>> Start TASK MATERIAL

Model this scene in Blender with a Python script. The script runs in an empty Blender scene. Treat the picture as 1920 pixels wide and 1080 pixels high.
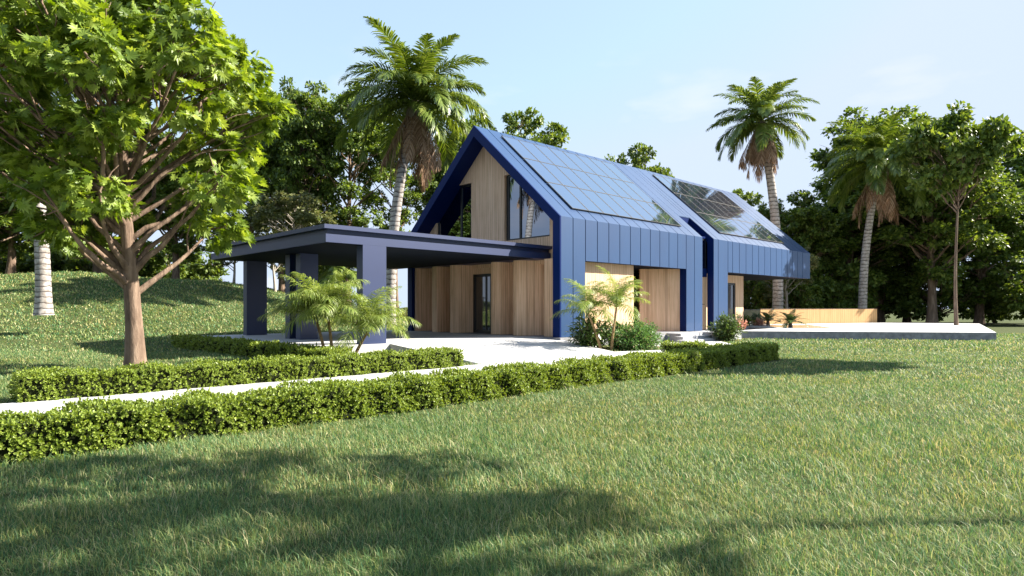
import bpy, math, random
import numpy as np
from mathutils import Vector

# ------------------------------------------------------------------ basics
SC = bpy.context.scene
COL = SC.collection
PI = math.pi
G = -0.35                                   # lawn level; the house platform is z = 0
CA = math.radians(46.204)
FW = np.array([math.cos(CA), math.sin(CA)])   # where the camera looks, in plan
RT = np.array([math.sin(CA), -math.cos(CA)])
SUN = np.array([0.79, -0.613, 0.0]) * math.cos(math.radians(37)); SUN[2] = math.sin(math.radians(37))


def place(w, lat):
    """plan point at w metres along the view axis and lat metres to its right"""
    p = FW * w + RT * lat
    return float(p[0]), float(p[1])


def sstep(a, b, v):
    t = np.clip((np.asarray(v, float) - a) / (b - a), 0, 1)
    return t * t * (3 - 2 * t)


def ground_z(x, y):
    x = np.asarray(x, float); y = np.asarray(y, float)
    w = x * FW[0] + y * FW[1]
    lat = x * RT[0] + y * RT[1]
    m = np.interp(-lat, [3.5, 6.8, 10.4, 14.3, 17.8, 26, 45], [0, .22, 1.05, 2.05, 2.9, 3.4, 3.2])
    m = m * sstep(21.5, 38.5, w) * (1 - sstep(43, 60, w))
    m = m + .12 * np.sin(x * .5 + 1) * np.sin(y * .37) * sstep(26, 34, w) * sstep(4, 9, -lat)
    b = .02 * np.sin(x * .9) * np.cos(y * .8)
    return G + m + b * 0.6


# ------------------------------------------------------------------ mesh builder
class MB:
    def __init__(s):
        s.v = []; s.f = []; s.n = 0

    def add(s, verts, faces, mat=0):
        """faces: int array (n,k) of one size, or list of lists"""
        verts = np.asarray(verts, float).reshape(-1, 3)
        if isinstance(faces, np.ndarray):
            s.f.append((faces + s.n, mat))
        else:
            by = {}
            for f in faces:
                by.setdefault(len(f), []).append(f)
            for k, fl in by.items():
                s.f.append((np.array(fl, int) + s.n, mat))
        s.v.append(verts); s.n += len(verts)

    def box(s, x0, x1, y0, y1, z0, z1, mat=0):
        v = [(x, y, z) for z in (z0, z1) for y in (y0, y1) for x in (x0, x1)]
        s.add(v, [[0, 2, 3, 1], [4, 5, 7, 6], [0, 1, 5, 4], [1, 3, 7, 5], [3, 2, 6, 7], [2, 0, 4, 6]], mat)

    def prism_x(s, poly, x0, x1, mat=0):
        n = len(poly)
        v = [(x0, y, z) for y, z in poly] + [(x1, y, z) for y, z in poly]
        f = [list(range(n))[::-1], list(range(n, 2 * n))]
        f += [[i, (i + 1) % n, n + (i + 1) % n, n + i] for i in range(n)]
        a = sum(poly[i][0] * poly[(i + 1) % n][1] - poly[(i + 1) % n][0] * poly[i][1] for i in range(n))
        if a < 0: f = [q[::-1] for q in f]
        s.add(v, f, mat)

    def prism_z(s, poly, z0, z1, mat=0):
        n = len(poly)
        zt = z1 if hasattr(z1, '__len__') else [z1] * n
        v = [(x, y, z0) for x, y in poly] + [(p[0], p[1], zt[i]) for i, p in enumerate(poly)]
        f = [list(range(n))[::-1], list(range(n, 2 * n))]
        f += [[i, (i + 1) % n, n + (i + 1) % n, n + i] for i in range(n)]
        a = sum(poly[i][0] * poly[(i + 1) % n][1] - poly[(i + 1) % n][0] * poly[i][1] for i in range(n))
        if a < 0: f = [q[::-1] for q in f]
        s.add(v, f, mat)

    def wall(s, pts, z0, z1, th, mat=0):
        """upright wall along plan points, thickness th to the left-hand side of the path"""
        pts = np.asarray(pts, float)
        d = np.gradient(pts, axis=0); d /= np.linalg.norm(d, axis=1)[:, None] + 1e-9
        q = pts + np.stack([-d[:, 1], d[:, 0]], 1) * th
        n = len(pts)
        v = []
        for p in (pts, q):
            for z in (z0, z1):
                v += [(a, b, z) for a, b in p]
        f = []
        for i in range(n - 1):
            f.append([i, i + 1, n + i + 1, n + i])
            f.append([2 * n + i, 3 * n + i, 3 * n + i + 1, 2 * n + i + 1])
            f.append([n + i, n + i + 1, 3 * n + i + 1, 3 * n + i])
        f.append([0, n, 3 * n, 2 * n]); f.append([n - 1, 3 * n - 1, 4 * n - 1, 2 * n - 1])
        s.add(v, f, mat)

    def tube(s, pts, rad, k=8, mat=0, cap=True):
        pts = np.asarray(pts, float); n = len(pts)
        rad = np.broadcast_to(np.asarray(rad, float), (n,))
        t = np.gradient(pts, axis=0); t /= np.linalg.norm(t, axis=1)[:, None] + 1e-9
        ref = np.array([0.0, 0, 1.0]) if abs(t[0, 2]) < .8 else np.array([1.0, 0, 0])
        u = np.cross(t, ref); u /= np.linalg.norm(u, axis=1)[:, None] + 1e-9
        w = np.cross(t, u)
        a = np.arange(k) * 2 * PI / k
        ring = u[:, None] * np.cos(a)[None, :, None] + w[:, None] * np.sin(a)[None, :, None]
        v = (pts[:, None] + ring * rad[:, None, None]).reshape(-1, 3)
        i = np.arange(n - 1)[:, None] * k + np.arange(k)[None]
        j = np.arange(n - 1)[:, None] * k + (np.arange(k)[None] + 1) % k
        s.add(v, np.stack([i, i + k, j + k, j], -1).reshape(-1, 4), mat)
        if cap:
            s.add(v[-k:], [list(range(k))[::-1]], mat)

    def scatter(s, tv, tf, P, D, N, S, mat=0):
        """copies of a small leaf (tv: local verts x=width y=length z=normal; tf faces (n,k)) welded into this mesh"""
        P = np.asarray(P, float); D = np.asarray(D, float); N = np.asarray(N, float)
        D = D / (np.linalg.norm(D, axis=1)[:, None] + 1e-9)
        X = np.cross(D, N); X /= np.linalg.norm(X, axis=1)[:, None] + 1e-9
        Z = np.cross(X, D)
        S = np.broadcast_to(np.asarray(S, float), (len(P),))
        tv = np.asarray(tv, float)
        V = (X[:, None] * tv[None, :, 0:1] + D[:, None] * tv[None, :, 1:2] + Z[:, None] * tv[None, :, 2:3]) * S[:, None, None] + P[:, None]
        k = len(tv); off = np.arange(len(P)) * k
        for g in (tf if isinstance(tf, list) else [tf]):
            g = np.asarray(g, int)
            F = (g[None] + off[:, None, None]).reshape(-1, g.shape[1])
            s.f.append((F + s.n, mat))
        s.v.append(V.reshape(-1, 3)); s.n += k * len(P)

    def build(s, name, mats, parent=None, smooth=False, base=None):
        if not isinstance(mats, (list, tuple)): mats = [mats]
        v = np.concatenate(s.v)
        if base is None:
            base = np.zeros(3); p = parent
            while p is not None:
                base = base + np.array(p.location); p = p.parent
        v = v - np.asarray(base)
        me = bpy.data.meshes.new(name)
        me.vertices.add(len(v)); me.vertices.foreach_set('co', v.astype(np.float32).ravel())
        li = np.concatenate([f.ravel() for f, m in s.f])
        ls = np.concatenate([np.full(len(f), f.shape[1]) for f, m in s.f])
        mi = np.concatenate([np.full(len(f), m) for f, m in s.f])
        me.loops.add(len(li)); me.loops.foreach_set('vertex_index', li.astype(np.int32))
        me.polygons.add(len(ls))
        me.polygons.foreach_set('loop_start', np.concatenate([[0], np.cumsum(ls)[:-1]]).astype(np.int32))
        me.polygons.foreach_set('material_index', mi.astype(np.int32))
        me.polygons.foreach_set('use_smooth', np.full(len(ls), bool(smooth)))
        me.update(calc_edges=True)
        for m in mats: me.materials.append(m)
        o = bpy.data.objects.new(name, me); COL.objects.link(o)
        if parent is not None: o.parent = parent
        elif np.any(base): o.location = base
        return o


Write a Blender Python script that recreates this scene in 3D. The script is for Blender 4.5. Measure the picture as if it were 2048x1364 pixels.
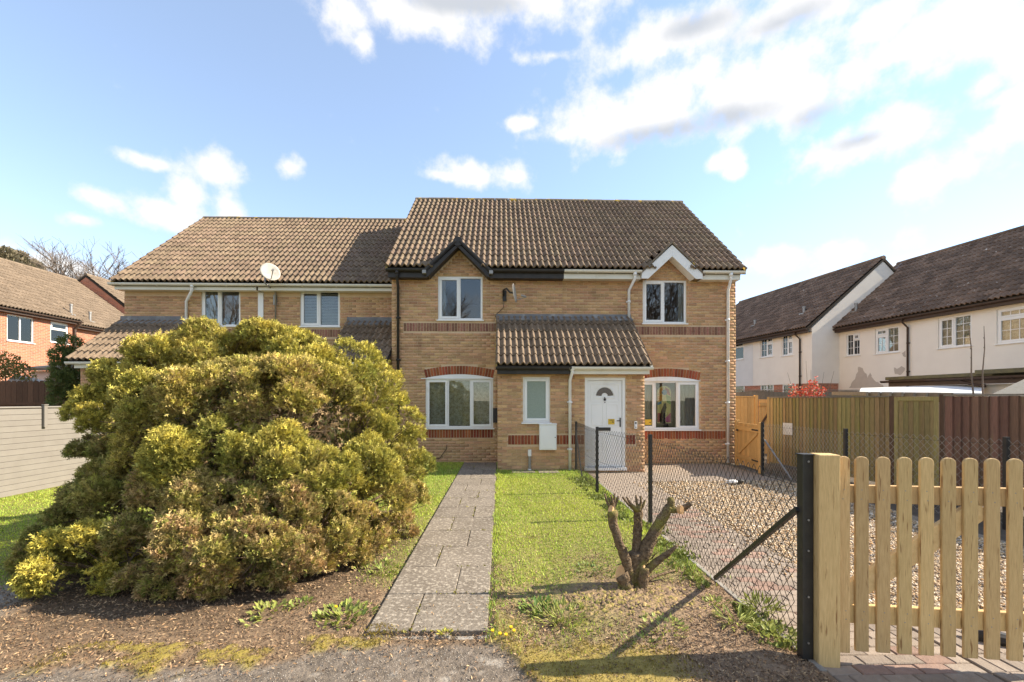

>> End TASK MATERIAL

-- YOUR TASK --
Identify each line in the entries with the word "this" and copy it.

-- RESULT OF THE TASK --
Model this scene in Blender with a Python script. The script runs in an empty Blender scene. Treat the picture as 1920 pixels wide and 1080 pixels high.
        """copies of a small leaf (tv: local verts x=width y=length z=normal; tf faces (n,k)) welded into this mesh"""
Write a Blender Python script that recreates this scene in 3D. The script is for Blender 4.5. Measure the picture as if it were 2048x1364 pixels.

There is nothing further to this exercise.